Task statement: Determine the count of lines holding the string "from". Return only the number.

Material:
===

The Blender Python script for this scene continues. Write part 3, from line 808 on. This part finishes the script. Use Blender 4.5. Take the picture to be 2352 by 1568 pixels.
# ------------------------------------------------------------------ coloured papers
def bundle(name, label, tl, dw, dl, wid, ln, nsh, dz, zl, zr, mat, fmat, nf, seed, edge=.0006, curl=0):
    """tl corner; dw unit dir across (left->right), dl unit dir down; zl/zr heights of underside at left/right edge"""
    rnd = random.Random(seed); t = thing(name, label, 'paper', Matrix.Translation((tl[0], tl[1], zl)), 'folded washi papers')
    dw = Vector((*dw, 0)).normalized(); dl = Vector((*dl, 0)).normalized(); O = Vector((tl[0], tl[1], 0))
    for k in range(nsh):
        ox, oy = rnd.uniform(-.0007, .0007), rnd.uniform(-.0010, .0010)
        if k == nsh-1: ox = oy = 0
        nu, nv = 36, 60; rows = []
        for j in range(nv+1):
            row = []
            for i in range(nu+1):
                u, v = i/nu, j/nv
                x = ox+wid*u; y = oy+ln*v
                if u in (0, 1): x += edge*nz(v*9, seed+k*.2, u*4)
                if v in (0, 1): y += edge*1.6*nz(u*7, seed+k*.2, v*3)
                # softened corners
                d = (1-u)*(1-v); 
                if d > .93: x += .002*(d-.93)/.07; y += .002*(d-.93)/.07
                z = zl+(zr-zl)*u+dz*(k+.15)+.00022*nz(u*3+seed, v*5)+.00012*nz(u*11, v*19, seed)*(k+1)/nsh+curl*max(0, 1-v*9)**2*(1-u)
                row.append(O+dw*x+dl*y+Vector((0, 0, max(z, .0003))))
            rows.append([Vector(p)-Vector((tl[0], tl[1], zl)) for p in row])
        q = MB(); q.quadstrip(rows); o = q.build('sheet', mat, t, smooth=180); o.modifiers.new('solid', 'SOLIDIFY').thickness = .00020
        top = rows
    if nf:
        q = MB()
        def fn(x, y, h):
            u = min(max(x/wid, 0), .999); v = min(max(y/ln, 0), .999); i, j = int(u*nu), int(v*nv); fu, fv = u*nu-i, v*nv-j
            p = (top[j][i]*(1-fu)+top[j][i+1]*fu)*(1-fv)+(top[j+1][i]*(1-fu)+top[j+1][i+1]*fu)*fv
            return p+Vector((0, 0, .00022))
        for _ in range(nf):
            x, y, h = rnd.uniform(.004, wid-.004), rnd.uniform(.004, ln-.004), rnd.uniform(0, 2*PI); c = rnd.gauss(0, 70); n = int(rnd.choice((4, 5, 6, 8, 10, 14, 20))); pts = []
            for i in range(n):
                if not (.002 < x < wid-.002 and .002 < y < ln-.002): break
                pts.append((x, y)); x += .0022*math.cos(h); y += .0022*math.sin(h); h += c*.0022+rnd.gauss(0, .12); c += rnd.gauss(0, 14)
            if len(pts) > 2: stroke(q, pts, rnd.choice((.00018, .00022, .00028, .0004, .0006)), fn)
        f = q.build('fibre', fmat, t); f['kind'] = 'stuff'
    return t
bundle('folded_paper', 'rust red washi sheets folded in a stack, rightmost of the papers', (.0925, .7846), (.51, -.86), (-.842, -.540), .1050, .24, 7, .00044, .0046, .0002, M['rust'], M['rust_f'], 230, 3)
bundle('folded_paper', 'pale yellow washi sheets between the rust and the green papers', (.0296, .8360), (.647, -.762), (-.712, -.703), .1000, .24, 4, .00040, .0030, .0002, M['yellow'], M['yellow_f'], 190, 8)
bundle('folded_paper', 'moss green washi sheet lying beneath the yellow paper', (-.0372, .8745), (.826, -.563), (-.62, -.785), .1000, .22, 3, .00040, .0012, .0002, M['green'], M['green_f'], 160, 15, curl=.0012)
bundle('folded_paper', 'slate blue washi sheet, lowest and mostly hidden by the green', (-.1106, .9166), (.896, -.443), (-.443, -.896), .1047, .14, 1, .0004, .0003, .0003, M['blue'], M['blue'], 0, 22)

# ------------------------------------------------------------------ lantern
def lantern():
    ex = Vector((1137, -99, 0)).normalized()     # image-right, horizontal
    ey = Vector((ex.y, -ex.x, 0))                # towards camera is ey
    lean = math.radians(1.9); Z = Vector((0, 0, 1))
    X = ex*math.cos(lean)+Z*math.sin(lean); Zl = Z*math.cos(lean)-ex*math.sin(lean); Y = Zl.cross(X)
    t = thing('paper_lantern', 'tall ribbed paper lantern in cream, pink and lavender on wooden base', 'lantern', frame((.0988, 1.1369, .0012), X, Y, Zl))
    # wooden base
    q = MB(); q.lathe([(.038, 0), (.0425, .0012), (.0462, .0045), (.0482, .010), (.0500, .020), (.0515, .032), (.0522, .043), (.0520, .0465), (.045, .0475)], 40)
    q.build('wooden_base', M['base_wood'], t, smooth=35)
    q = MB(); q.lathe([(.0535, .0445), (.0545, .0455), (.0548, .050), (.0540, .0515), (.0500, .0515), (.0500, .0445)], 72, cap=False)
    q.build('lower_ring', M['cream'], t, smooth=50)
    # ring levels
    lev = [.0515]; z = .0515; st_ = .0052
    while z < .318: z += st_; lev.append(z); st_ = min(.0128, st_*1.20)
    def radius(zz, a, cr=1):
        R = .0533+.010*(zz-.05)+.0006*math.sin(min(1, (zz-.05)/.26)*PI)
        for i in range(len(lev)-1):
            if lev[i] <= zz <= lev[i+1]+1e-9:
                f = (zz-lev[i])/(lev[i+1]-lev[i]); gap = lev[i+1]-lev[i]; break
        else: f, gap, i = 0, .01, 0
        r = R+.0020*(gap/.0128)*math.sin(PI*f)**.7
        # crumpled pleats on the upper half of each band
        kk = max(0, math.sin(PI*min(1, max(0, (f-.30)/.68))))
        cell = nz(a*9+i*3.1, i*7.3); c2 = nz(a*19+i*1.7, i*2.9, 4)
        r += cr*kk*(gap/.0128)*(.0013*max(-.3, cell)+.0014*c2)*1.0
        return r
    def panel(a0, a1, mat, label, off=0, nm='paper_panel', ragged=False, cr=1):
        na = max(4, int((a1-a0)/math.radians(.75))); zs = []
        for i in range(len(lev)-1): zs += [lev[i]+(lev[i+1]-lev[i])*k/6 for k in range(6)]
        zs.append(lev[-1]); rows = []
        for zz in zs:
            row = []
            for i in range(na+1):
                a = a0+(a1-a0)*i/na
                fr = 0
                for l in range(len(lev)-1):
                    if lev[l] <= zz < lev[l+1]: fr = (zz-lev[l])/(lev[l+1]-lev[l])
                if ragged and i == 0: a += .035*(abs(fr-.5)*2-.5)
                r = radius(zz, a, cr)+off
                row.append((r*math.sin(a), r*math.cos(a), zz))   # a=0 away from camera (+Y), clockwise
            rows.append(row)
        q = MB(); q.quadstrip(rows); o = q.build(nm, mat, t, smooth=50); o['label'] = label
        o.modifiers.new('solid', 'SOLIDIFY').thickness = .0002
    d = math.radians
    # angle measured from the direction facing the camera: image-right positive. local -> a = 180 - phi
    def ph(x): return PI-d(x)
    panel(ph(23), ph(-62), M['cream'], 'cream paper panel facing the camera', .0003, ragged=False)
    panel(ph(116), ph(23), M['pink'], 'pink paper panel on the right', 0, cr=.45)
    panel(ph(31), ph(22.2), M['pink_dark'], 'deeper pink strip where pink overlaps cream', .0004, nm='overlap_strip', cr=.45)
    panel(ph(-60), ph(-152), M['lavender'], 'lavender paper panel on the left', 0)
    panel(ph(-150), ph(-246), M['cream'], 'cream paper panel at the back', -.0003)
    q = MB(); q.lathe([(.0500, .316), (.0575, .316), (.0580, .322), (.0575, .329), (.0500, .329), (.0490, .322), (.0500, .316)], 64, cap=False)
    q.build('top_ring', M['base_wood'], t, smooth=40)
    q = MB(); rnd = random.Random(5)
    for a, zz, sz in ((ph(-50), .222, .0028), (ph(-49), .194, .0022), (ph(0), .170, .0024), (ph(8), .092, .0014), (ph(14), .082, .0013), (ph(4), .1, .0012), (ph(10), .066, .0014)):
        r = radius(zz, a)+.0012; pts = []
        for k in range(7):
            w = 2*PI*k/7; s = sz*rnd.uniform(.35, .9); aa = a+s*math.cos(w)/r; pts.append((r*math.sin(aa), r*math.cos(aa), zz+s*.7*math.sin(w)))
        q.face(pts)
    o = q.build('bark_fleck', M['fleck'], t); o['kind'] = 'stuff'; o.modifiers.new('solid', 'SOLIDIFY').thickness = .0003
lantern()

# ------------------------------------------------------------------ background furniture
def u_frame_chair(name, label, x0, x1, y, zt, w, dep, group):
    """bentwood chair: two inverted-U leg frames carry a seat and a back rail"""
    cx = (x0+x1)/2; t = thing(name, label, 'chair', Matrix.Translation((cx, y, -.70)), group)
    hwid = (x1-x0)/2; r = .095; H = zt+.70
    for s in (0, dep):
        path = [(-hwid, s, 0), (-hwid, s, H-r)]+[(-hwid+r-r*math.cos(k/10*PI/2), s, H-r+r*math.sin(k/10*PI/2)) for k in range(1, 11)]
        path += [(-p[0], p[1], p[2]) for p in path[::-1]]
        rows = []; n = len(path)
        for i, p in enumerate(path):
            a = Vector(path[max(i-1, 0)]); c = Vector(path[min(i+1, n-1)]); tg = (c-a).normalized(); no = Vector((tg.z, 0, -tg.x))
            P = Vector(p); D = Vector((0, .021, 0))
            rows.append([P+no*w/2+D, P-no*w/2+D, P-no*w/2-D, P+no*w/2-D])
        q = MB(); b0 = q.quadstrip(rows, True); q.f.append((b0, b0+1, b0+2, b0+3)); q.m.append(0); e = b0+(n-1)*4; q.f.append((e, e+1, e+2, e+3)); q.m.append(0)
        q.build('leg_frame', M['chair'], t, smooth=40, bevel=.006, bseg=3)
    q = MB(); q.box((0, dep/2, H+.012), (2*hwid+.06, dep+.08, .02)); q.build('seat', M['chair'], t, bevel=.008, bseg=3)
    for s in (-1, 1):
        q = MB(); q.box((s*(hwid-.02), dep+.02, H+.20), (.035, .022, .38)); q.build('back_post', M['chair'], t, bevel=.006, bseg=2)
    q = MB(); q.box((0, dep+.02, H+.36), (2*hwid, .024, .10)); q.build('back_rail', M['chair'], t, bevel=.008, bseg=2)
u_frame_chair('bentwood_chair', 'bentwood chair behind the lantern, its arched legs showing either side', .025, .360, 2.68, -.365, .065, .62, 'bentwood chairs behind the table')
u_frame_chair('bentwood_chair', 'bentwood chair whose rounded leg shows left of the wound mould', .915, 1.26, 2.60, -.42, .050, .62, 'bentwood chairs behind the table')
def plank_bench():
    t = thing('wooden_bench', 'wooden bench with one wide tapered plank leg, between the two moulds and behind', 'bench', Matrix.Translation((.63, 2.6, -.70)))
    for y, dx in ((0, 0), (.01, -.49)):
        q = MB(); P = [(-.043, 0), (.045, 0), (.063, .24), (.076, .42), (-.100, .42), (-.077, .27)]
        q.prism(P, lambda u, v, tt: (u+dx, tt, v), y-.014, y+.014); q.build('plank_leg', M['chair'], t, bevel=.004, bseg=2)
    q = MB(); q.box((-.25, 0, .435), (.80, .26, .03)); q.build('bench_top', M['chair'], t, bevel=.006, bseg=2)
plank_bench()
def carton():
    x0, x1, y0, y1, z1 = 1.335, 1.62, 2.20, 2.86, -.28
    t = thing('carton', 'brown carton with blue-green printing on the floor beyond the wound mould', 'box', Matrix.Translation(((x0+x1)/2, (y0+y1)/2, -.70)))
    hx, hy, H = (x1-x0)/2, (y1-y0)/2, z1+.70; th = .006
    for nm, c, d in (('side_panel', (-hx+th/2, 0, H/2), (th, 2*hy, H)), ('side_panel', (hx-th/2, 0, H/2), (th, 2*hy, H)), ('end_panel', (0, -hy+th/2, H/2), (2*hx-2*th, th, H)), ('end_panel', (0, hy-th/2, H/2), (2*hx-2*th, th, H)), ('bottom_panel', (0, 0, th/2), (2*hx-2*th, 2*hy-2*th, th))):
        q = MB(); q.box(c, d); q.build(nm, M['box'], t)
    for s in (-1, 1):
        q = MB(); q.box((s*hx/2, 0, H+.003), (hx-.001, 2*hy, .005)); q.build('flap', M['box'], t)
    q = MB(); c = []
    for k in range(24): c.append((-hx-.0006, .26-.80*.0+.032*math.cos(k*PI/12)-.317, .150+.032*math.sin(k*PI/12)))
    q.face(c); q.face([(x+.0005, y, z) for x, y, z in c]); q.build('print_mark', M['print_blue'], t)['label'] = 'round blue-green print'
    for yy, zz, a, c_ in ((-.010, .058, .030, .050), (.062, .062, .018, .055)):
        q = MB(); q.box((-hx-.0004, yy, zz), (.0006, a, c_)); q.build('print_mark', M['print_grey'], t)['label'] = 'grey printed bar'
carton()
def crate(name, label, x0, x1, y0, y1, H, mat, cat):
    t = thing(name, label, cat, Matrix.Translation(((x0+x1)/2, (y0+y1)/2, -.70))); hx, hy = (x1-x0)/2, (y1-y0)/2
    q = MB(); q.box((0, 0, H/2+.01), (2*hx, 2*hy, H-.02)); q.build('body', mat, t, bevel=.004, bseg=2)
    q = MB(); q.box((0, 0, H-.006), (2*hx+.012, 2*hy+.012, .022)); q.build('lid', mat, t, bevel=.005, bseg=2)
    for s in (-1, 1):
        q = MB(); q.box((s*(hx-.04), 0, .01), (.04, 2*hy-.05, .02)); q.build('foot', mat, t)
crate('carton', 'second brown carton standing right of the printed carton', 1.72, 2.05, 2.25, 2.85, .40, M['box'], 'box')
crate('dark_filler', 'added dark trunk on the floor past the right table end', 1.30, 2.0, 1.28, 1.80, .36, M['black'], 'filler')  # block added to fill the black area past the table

===

Exercise result: 3